### GOAL
Print all the data, keeping every line exactly as it is.

* Begin *

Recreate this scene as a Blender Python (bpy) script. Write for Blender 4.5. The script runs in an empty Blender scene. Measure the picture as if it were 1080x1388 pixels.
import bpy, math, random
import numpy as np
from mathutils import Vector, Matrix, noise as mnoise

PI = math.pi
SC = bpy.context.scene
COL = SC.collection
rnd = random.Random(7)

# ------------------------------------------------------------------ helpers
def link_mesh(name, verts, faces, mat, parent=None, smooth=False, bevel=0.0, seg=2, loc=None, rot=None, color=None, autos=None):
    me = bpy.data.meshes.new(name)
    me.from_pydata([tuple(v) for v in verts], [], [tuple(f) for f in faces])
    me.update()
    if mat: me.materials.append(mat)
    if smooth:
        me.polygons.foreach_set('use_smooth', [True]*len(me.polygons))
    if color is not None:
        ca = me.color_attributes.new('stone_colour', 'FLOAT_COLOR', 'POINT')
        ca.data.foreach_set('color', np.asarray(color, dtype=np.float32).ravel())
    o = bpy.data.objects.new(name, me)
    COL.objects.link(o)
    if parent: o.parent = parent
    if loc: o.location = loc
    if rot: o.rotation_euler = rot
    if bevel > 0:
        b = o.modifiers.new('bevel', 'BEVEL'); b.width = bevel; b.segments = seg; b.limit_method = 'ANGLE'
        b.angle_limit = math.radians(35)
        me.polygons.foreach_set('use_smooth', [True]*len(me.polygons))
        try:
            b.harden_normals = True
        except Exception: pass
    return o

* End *

### THE RESULT
Recreate this scene as a Blender Python (bpy) script. Write for Blender 4.5. The script runs in an empty Blender scene. Measure the picture as if it were 1080x1388 pixels.
import bpy, math, random
import numpy as np
from mathutils import Vector, Matrix, noise as mnoise

PI = math.pi
SC = bpy.context.scene
COL = SC.collection
rnd = random.Random(7)

# ------------------------------------------------------------------ helpers
def link_mesh(name, verts, faces, mat, parent=None, smooth=False, bevel=0.0, seg=2, loc=None, rot=None, color=None, autos=None):
    me = bpy.data.meshes.new(name)
    me.from_pydata([tuple(v) for v in verts], [], [tuple(f) for f in faces])
    me.update()
    if mat: me.materials.append(mat)
    if smooth:
        me.polygons.foreach_set('use_smooth', [True]*len(me.polygons))
    if color is not None:
        ca = me.color_attributes.new('stone_colour', 'FLOAT_COLOR', 'POINT')
        ca.data.foreach_set('color', np.asarray(color, dtype=np.float32).ravel())
    o = bpy.data.objects.new(name, me)
    COL.objects.link(o)
    if parent: o.parent = parent
    if loc: o.location = loc
    if rot: o.rotation_euler = rot
    if bevel > 0:
        b = o.modifiers.new('bevel', 'BEVEL'); b.width = bevel; b.segments = seg; b.limit_method = 'ANGLE'
        b.angle_limit = math.radians(35)
        me.polygons.foreach_set('use_smooth', [True]*len(me.polygons))
        try:
            b.harden_normals = True
        except Exception: pass
    return o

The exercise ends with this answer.